Kann man nicht alles annähernd präzise notieren? Gibt es nicht zu jedem virtuosen Klavierstück gleichzeitig Noten?
Die Ausgangslage ist zum einen tatsächlich so, dass es im klassischen Bereich und auch im Jazz Notationen gibt, wenngleich diese oftmals nicht exakt sind und sich eben nur auf eine spezifische Notation beziehen. Auch im populären Bereich sind selbst beispielsweise die Angaben zu TABS, Akkorden oder Noten zu gängigen songs nicht verläßlich.
Wie sattelfest zum anderen Hobby-Sänger*innen mit Noten (und dann noch mal mit Ausnotierungen) sind, ist dann die zweite Frage. Schätzungsweise (meine Schätzung und mich eingeschlossen) haben mehr als die Hälfte kaum mehr als rudimentäre Kenntnisse. Die dritte Frage ist, wie viel das bringt, wenn die Original-Interpreten sich auch nicht an Noten orientiert haben.
Als meine Hörgewohnheiten noch untrainiert waren, gelang mir als Sänger auf der Bühne einfach nicht, den Einstieg zu „The Thrill is gone“ original zu treffen. Später besorgte ich mir die Noten. Schau an: beginnend auf „Eins und“ 3 Achteltriolen. Da war ich ja fast dran
Ein aktives Zuhören und ein sattelfestes Durchzählen würde zu dem gleichen Ergebnis führen - mit weniger Aufwand.
Umso größer meine Überraschung, dass ich seither im Netz nicht eine einzige Cover-Version fand, die dem originalen Einstieg von B.B. King halbwegs entspricht.
Aus dem Oben Gesagten heraus für mich eher keine Überraschung.
Für mich u.a. ein Beweis, dass sich sämtliche Cover-Sänger zu wenig mit den Finessen eines Textes beschäftigen.
Zustimmung zum einen. Zum anderen aber auch ein Beleg dafür, dass die Intention von Cover-Songs nicht sein muss, das Original 1:1 zu übernehmen - sondern eben ihre eigene Interpretation vorzulegen. Welche Qualität diese erreicht, steht dann noch mal auf einem anderen Blatt, wahrscheinlich aber auch nicht auf einem Notenblatt.
Für mich ist die Beschäftigung mit dem Text, dessen rhythmischer und lautmalerischer Struktur sowie dessen Bedeutung (der sich nicht auf den Text alleine bezieht, sondern beim Blues beispielsweise auf den Kontext sowie das Verständnis gängiger Codes in diesem Bereich: dust my broom ist keine Aufforderung, das Zimmer mit dem Besen durchzufegen, um nur mal ein shr offensichtliches Beispiel zu nennen.) Bedingung für eine gelungene Adaption.

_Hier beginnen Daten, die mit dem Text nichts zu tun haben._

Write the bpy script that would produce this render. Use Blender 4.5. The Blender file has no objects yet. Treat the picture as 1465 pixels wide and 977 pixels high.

Aktives Zuhören und die Beschäftigung mit der Musik und dem Gesang als Umsetzungen einer stimmigen Interpretation gehört dazu, Notenkenntnis nicht unbedingt. Wer Noten kann und benutzt, für den wird das eine Hilfe sein, für andere eher ein Umweg.
Und manchmal nicht nur ein Umweg: immer wieder, auch hier auf dem Forum, stehen selbst bzw. gerade ausgebildete Musiker*innen, die gewohnt sind, vom Blatt zu spielen, vor einem absoluten Neuland, wenn die Aufforderung oder Herausforderung kommt, zu interpretieren. Dementsprechend lauten etliche threads hier auf dem Forum genau so: Wie geht das? Wie mache ich das? Gibt es eine Anleitung dazu?
Ich glaube, dass für den großen Bereich der populären zeitgenössischen Musik (hier Blues, Pop, Soul, Gospel etc. eingeschlossen), mit denen sich Hobby-Musiker vorwiegend beschäftigen, die Kenntnis der Noten zum einen nicht unabdingbar und zum anderen eher einen Umweg bedeuten, wenn sie zum Kern der Dinge vorstoßen wollen. Zustimmung aber auch dazu, dass dieses "zum Kern vordringen" nur für einen Teil der Hobby-Musiker ein Ziel ist, für das sich die dementsprechende Anstrengung lohnt.